The boating bunglers tried to sink the boat. Sea water poured in, but the feisty Alexander II refused to plummet. It remained partly swamped.
Anholt and his cohorts sent a distress signal to the Coast Guard around 3:30 a.m. on an August 2009 morning. The crew then climbed into a life raft and abandoned ship. A Coast Guard helicopter soon swooped in and pulled them from the brine.
Lied that were on fishing trip
“Tran’s gang actually had doctored the log to create the appearance of a fishing trip. Except for a few obvious gaffes.”The half-sunk boat was towed to harbor, and Tran tried to collect his $400,000 haul from State National Insurance Company.
But the insurer denied his claims. Inspectors carefully looked over the boat to make sure it was on a legitimate fishing expedition, which the crew had claimed and the boat’s log appeared to confirm.
But Tran’s gang actually had doctored the log to create the appearance of a fishing trip. Except for a few obvious gaffes.
The log said they’d caught more than 50 fish weighing about 3,000 pounds. So why weren’t any fish in the boat’s hold?
The Alexander II also had little fuel, ice, food or other supplies for a lengthy boating trip. The bilge pumps were in fine working order. But strangely, everyone somehow ignored the bilge alarms and nobody activated the pumps when the boat started taking on water.
Tran was cornered and pleaded guilty.
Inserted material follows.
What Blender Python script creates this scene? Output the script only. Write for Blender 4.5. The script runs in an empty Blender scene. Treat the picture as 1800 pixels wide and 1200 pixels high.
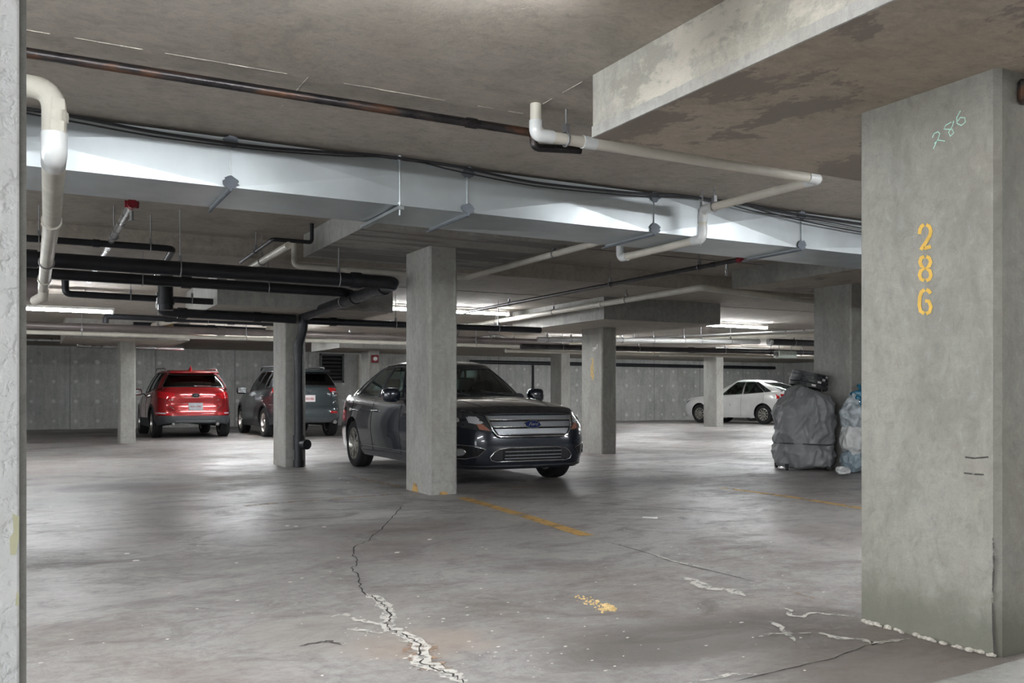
import bpy, bmesh, math, random
from mathutils import Vector, Matrix, noise
from mathutils.bvhtree import BVHTree
random.seed(7)
sc = bpy.context.scene
COL = sc.collection
PI = math.pi
rad = math.radians

# ------------------------------------------------------------------ survey helpers (1800 x 1200 frame)
F_, YH, HC, TH = 1596.0, 697.3, 0.977, 0.493
CT, ST = math.cos(TH), math.sin(TH)
def P(px, py, u=None, v=None, z=None):
    """where the sight line of a pixel meets a known plane of the building"""
    t = (px-900)/F_; w = (YH-py)/F_
    r = (t*CT+ST, -t*ST+CT, w)
    if u is not None: k = u/r[0]
    elif v is not None: k = v/r[1]
    else: k = (z-HC)/r[2]
    return Vector((k*r[0], k*r[1], HC+k*r[2]))

# ------------------------------------------------------------------ object helpers
def link(o, parent=None):
    COL.objects.link(o)
    if parent is not None: o.parent = parent
    return o
def tag(o, label=None, cat=None, group=None, kind=None):
    if label: o['label'] = label
    if cat: o['category'] = cat
    if group: o['group'] = group
    if kind: o['kind'] = kind
    return o
def empty(name, loc=(0, 0, 0), rz=0, **kw):
    o = bpy.data.objects.new(name, None); link(o)
    o.location = loc; o.rotation_euler = (0, 0, rz); o.empty_display_size = .1
    return tag(o, **kw)
def meshobj(name, verts, faces, mat, parent=None, smooth=None, fm=None, loc=None):
    me = bpy.data.meshes.new(name)
    me.from_pydata([tuple(v) for v in verts], [], faces)
    for m in (mat if isinstance(mat, (list, tuple)) else [mat]): me.materials.append(m)
    if fm: me.polygons.foreach_set('material_index', fm)
    me.validate()
    if smooth is not None:
        me.polygons.foreach_set('use_smooth', [True]*len(me.polygons))
        me.set_sharp_from_angle(angle=rad(smooth))
    o = bpy.data.objects.new(name, me)
    if loc: o.location = loc
    return link(o, parent)
def bmobj(name, bm, mat, parent=None, smooth=None, loc=None, recalc=True):
    if recalc: bmesh.ops.recalc_face_normals(bm, faces=bm.faces)
    me = bpy.data.meshes.new(name); bm.to_mesh(me); bm.free()
    for m in (mat if isinstance(mat, (list, tuple)) else [mat]): me.materials.append(m)
    if smooth is not None:
        me.polygons.foreach_set('use_smooth', [True]*len(me.polygons))
        me.set_sharp_from_angle(angle=rad(smooth))
    o = bpy.data.objects.new(name, me)
    if loc: o.location = loc
    return link(o, parent)
def add_box(bm, x0, y0, z0, x1, y1, z1, bev=0, seg=1, M=None):
    m = Matrix.Translation(((x0+x1)/2, (y0+y1)/2, (z0+z1)/2)) @ Matrix.Diagonal((x1-x0, y1-y0, z1-z0, 1))
    if M is not None: m = M @ m
    r = bmesh.ops.create_cube(bm, size=1, matrix=m)
    if bev:
        es = list({e for v in r['verts'] for e in v.link_edges})
        bmesh.ops.bevel(bm, geom=es, offset=bev, segments=seg, affect='EDGES', profile=.5)
def box(name, a, b, mat, parent=None, bev=0, seg=1, M=None, smooth=None):
    bm = bmesh.new(); add_box(bm, *a, *b, bev=bev, seg=seg, M=M)
    return bmobj(name, bm, mat, parent, smooth)
def add_cyl(bm, p0, p1, r0, r1=None, seg=16, caps=True):
    p0 = Vector(p0); p1 = Vector(p1); d = p1-p0
    q = d.to_track_quat('Z', 'Y').to_matrix().to_4x4()
    bmesh.ops.create_cone(bm, cap_ends=caps, segments=seg, radius1=r0, radius2=r0 if r1 is None else r1, depth=d.length,
                          matrix=Matrix.Translation((p0+p1)/2) @ q)
def fillet(pts, R, n=6):
    pts = [Vector(p) for p in pts]
    out = [pts[0]]
    for i in range(1, len(pts)-1):
        a, b, c = pts[i-1], pts[i], pts[i+1]
        d1 = (a-b); d2 = (c-b)
        r = min(R, d1.length*.45, d2.length*.45)
        s, e = b+d1.normalized()*r, b+d2.normalized()*r
        for k in range(n+1):
            t = k/n; out.append(s*(1-t)**2 + b*2*t*(1-t) + e*t*t)
    out.append(pts[-1]); return out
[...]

He faces up to 10 years in federal prison when sentenced. The entire crew also pleaded guilty except for Anholt, who died before going to trial. Tran’s right-hand man and chief helper Manh Nguyen also pleaded.
Lied that pirates attacked
Exact statistics on insurance cons involving boats aren’t kept, but Tran’s scheme calls to mind other boating boondoggles.
Beverly Hills lawyer Rex DeGeorge made a virtual career of scuttling motor yachts on the high seas for insurance money. He got away with several sinkings because the vessels went down in deep water.
His final gambit failed when he was caught drilling a hole in a $1.9-million yacht hull off the coast of Italy. DeGeorge claimed Russian pirates had boarded the boat and tried to sink it when they saw the coast guard cutter approaching. No one ever found the so-called pirates, but DeGeorge received 7 1/2 years in a California jail cell.
A Massachusetts man claimed someone stole his boat from his locked garage. Except that his boat was 24 feet long, and an astute investigator measured the garage and found it was 21 feet.
A Virginia man said his 19-foot runabout power worth about $16,000 was heisted. He later moved to Pennsylvania. But a tipster told his insurer the theft was fake. Investigators went to his home and found the boat in plain view in his front yard with a “For Sale” sign.
As these boaters discovered, their insurance cons were all wet.